■ Provided data:
++++++++++
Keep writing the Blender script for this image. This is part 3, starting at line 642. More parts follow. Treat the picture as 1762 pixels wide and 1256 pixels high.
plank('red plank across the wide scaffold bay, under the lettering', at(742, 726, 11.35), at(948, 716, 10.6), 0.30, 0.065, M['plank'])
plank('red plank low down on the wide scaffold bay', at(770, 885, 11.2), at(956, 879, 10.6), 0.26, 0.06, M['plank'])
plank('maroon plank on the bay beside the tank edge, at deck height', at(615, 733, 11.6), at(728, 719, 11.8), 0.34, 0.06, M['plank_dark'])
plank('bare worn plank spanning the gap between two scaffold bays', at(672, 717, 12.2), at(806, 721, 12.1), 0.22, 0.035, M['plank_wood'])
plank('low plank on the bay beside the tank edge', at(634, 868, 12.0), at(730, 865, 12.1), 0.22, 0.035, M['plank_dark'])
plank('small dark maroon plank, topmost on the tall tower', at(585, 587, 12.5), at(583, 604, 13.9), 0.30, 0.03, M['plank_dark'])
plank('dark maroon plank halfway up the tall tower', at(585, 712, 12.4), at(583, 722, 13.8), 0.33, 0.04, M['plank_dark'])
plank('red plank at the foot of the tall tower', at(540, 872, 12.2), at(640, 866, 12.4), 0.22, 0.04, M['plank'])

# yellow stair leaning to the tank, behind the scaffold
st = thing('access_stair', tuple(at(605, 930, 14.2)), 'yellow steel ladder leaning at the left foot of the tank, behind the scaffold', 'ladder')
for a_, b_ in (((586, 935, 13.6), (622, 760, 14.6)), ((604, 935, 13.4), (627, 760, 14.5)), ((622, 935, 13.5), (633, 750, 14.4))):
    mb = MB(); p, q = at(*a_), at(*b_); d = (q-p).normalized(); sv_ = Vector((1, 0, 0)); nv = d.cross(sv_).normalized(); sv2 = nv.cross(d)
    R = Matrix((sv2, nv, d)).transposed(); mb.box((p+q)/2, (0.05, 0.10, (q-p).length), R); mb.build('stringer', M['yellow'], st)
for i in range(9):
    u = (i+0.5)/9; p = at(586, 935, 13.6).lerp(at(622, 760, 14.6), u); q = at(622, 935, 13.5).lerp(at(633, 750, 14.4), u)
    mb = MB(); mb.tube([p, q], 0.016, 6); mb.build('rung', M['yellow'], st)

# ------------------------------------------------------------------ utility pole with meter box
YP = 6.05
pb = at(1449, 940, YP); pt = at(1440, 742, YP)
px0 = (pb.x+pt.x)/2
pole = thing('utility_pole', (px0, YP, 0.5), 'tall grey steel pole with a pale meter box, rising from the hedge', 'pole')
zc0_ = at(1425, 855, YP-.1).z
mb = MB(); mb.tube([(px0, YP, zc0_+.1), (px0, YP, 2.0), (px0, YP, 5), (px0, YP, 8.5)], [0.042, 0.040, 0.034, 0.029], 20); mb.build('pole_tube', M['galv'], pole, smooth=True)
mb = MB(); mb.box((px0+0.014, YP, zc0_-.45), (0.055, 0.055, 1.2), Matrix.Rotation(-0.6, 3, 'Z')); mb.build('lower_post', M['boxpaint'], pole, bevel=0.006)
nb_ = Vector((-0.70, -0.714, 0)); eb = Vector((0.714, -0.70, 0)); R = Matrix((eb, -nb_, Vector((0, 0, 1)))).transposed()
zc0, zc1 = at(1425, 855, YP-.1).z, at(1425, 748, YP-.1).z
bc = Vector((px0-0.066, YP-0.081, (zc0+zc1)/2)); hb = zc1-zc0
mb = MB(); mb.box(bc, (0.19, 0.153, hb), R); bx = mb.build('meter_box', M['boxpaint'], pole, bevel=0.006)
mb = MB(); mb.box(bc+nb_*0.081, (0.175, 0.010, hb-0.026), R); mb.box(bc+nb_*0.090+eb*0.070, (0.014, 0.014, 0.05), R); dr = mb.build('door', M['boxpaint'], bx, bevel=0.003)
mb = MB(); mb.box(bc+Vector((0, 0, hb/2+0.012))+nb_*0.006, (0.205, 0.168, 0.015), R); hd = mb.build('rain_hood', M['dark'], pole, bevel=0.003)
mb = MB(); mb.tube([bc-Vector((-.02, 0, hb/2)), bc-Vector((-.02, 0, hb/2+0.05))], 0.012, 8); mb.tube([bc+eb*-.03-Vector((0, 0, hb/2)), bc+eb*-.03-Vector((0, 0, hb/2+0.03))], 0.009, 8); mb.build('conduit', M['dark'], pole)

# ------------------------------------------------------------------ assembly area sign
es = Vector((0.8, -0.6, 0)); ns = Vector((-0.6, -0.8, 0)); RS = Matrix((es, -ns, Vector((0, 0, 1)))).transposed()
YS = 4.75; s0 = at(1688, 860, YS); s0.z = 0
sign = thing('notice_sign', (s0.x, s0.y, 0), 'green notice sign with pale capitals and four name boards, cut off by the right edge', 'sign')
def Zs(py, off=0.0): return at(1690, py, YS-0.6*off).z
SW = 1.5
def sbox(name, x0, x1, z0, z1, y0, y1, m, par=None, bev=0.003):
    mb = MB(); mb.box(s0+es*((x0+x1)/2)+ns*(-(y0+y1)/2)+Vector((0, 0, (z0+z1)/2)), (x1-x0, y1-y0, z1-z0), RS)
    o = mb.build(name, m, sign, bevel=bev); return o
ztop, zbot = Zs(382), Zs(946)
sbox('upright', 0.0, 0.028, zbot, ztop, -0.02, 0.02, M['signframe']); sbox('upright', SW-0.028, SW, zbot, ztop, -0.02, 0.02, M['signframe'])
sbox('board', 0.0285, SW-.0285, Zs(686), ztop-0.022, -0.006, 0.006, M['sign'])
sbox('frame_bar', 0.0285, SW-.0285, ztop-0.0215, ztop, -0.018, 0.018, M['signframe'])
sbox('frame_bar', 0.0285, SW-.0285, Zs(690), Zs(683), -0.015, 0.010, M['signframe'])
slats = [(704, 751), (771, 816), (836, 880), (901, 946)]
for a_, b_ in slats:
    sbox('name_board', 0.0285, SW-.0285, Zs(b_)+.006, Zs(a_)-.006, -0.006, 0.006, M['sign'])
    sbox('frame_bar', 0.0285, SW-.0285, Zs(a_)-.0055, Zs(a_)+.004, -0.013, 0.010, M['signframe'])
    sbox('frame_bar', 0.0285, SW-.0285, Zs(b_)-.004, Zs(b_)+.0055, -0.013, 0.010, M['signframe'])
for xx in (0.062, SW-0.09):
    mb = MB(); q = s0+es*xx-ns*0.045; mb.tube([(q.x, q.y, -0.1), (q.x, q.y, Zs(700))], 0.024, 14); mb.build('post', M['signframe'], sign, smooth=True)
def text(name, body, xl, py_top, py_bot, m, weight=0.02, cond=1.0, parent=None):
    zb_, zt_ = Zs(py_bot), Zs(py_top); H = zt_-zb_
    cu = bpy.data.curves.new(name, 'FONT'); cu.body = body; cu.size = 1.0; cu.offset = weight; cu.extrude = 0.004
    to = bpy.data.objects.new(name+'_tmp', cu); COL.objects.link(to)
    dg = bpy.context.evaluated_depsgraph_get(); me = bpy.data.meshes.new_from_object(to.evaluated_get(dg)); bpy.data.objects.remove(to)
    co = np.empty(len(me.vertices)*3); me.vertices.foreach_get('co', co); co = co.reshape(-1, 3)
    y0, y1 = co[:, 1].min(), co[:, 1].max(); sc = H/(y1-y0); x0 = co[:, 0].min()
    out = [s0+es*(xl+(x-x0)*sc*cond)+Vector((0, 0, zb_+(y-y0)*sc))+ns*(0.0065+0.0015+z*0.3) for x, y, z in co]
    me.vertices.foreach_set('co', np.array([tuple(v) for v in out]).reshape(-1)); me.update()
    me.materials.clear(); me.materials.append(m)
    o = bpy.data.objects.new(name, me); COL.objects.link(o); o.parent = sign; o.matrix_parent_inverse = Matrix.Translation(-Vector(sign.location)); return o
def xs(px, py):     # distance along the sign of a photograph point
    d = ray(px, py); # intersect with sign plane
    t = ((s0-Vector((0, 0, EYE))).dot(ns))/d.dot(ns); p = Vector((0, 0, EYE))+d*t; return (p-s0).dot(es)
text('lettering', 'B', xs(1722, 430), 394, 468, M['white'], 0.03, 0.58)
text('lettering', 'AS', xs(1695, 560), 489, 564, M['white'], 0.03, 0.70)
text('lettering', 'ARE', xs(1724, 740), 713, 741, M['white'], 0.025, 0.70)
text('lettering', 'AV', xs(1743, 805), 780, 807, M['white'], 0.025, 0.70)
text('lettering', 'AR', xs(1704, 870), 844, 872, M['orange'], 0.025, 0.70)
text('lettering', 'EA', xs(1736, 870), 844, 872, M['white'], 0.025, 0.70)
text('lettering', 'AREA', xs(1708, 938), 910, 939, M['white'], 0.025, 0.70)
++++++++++
■ What the task asks:
From the first line above through the line that contains "plank('red plank at", quote each line exactly. Output nothing more.

■ Result of the task:
Keep writing the Blender script for this image. This is part 3, starting at line 642. More parts follow. Treat the picture as 1762 pixels wide and 1256 pixels high.
plank('red plank across the wide scaffold bay, under the lettering', at(742, 726, 11.35), at(948, 716, 10.6), 0.30, 0.065, M['plank'])
plank('red plank low down on the wide scaffold bay', at(770, 885, 11.2), at(956, 879, 10.6), 0.26, 0.06, M['plank'])
plank('maroon plank on the bay beside the tank edge, at deck height', at(615, 733, 11.6), at(728, 719, 11.8), 0.34, 0.06, M['plank_dark'])
plank('bare worn plank spanning the gap between two scaffold bays', at(672, 717, 12.2), at(806, 721, 12.1), 0.22, 0.035, M['plank_wood'])
plank('low plank on the bay beside the tank edge', at(634, 868, 12.0), at(730, 865, 12.1), 0.22, 0.035, M['plank_dark'])
plank('small dark maroon plank, topmost on the tall tower', at(585, 587, 12.5), at(583, 604, 13.9), 0.30, 0.03, M['plank_dark'])
plank('dark maroon plank halfway up the tall tower', at(585, 712, 12.4), at(583, 722, 13.8), 0.33, 0.04, M['plank_dark'])
plank('red plank at the foot of the tall tower', at(540, 872, 12.2), at(640, 866, 12.4), 0.22, 0.04, M['plank'])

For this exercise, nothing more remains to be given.